Fearing letting her go but fearing more staying with her feeling the negative way I was - finally motivated me to make a clean break. After doing so my feelings were mixed. Relief was the first validating I had done the right thing for me. The second was falling into a pit of lassitude and negative inertia.
If I was to continue - no option - then I had to generate a list of potentially synergistic agents. Althought eh goal was obvious I couldn't rouse myself into sustained action. Depressing. Then it hit me. I was once again in the grips of my life log rescue fantasy. I want to be invited by some agent to be part of his or stable of authors. This meant I would have to own up to the reality that I lazy. If I was to be in control of my destiny I would somehow have to galvanize myself into action and do the required scut work - detail by fine detail - to obtain my objective.
Wait a moment I said to myself. As a psychoanalyst I knew that this explanation was too simplistic. A better one is that my negative inertia is motivated lazyness - that is I was in a state opf quintessential resistance. Resisting what? All resistance is motivated by the need to avoid experiencing overwhelming anxiety. Anxieity about what? The usual fears associated with being creative: fears of success/ fears of failure and everything in between.
This self analysis forced me to come to terms with my stuckness and what I would have to do about it. To proceed I would have to put myself in gear and be willing to face my fears - whatever they are - and walk right through the anxiety. Experienincg my conflict and making a choice as to what to do about it resulted in a resurgence of energy.
With this realization and the accompanying resurgence of energy also came a stream of ideas as to how best to proceed. The first of these was to consider putting the bulk of my energy into trying to publish my completed forty year invesitgation about the nature and uses of meaningful coincidences (synchronicities). For years I have been holding back from attempting to publish this original work that should have wide appeal.
Voila! Great idea.
Next thunder bolt. See if there are some books that help potential authors write effective proposals. My initial reaction to this idea was to scoff at it. Hadn't I already learned what goes into effective proposal writing? But having failed so far I reasoned maybe I am missing something vital that I don't know anything about as I haven't yet been exposed to it.
Sure enough I found three excellent books exactly on this topic. The first of these is a true gold mine. It is: Thinking Like Your Editor: How to Write Great Serious Nonfiction - and Get It Published, by Susan Rabiner and Alfred Fortunato. It is one of those books wherein there are few pages on which I don't underline what I experience as brilliant advice.
For example as to the demand for books like I want to publish, Rabiner says:" As a literary agent who sells virtually only serious non fiction, I can assure you that Ican't get enough good serious nonfiction projects to meet publisher interest." I shivered when I read this feeling as though she was talking directly to me.
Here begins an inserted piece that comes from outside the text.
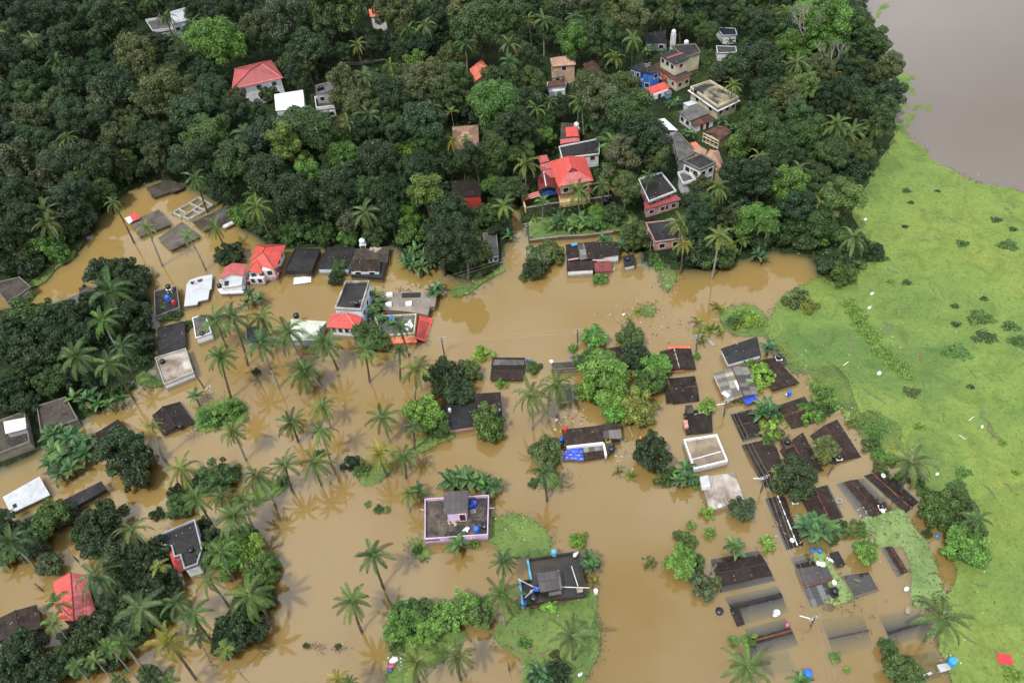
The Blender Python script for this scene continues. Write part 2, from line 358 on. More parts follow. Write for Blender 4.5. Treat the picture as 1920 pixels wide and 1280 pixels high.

So I have decided to split my energy between attempting to find an agent to help me publish my academic book: DYMISTFYING MEANINGFUL COINCIDENCES (Synchronicities): The Evolving Self, Consciousness Expansion , and The Creative Process,and my Memoir - ONE MAN's ODYSSEY: The turbulent Beginnings of Treating Drug Addicts in the Sixties.
I'm glad I have waited so long to get to this point as I am feeling more inspired, grounded, and clear as I ever had to continue the journey to publish my work. I also concur with Spinoza's sage advice: "Anything worth accomplishing is as difficult as it is rare."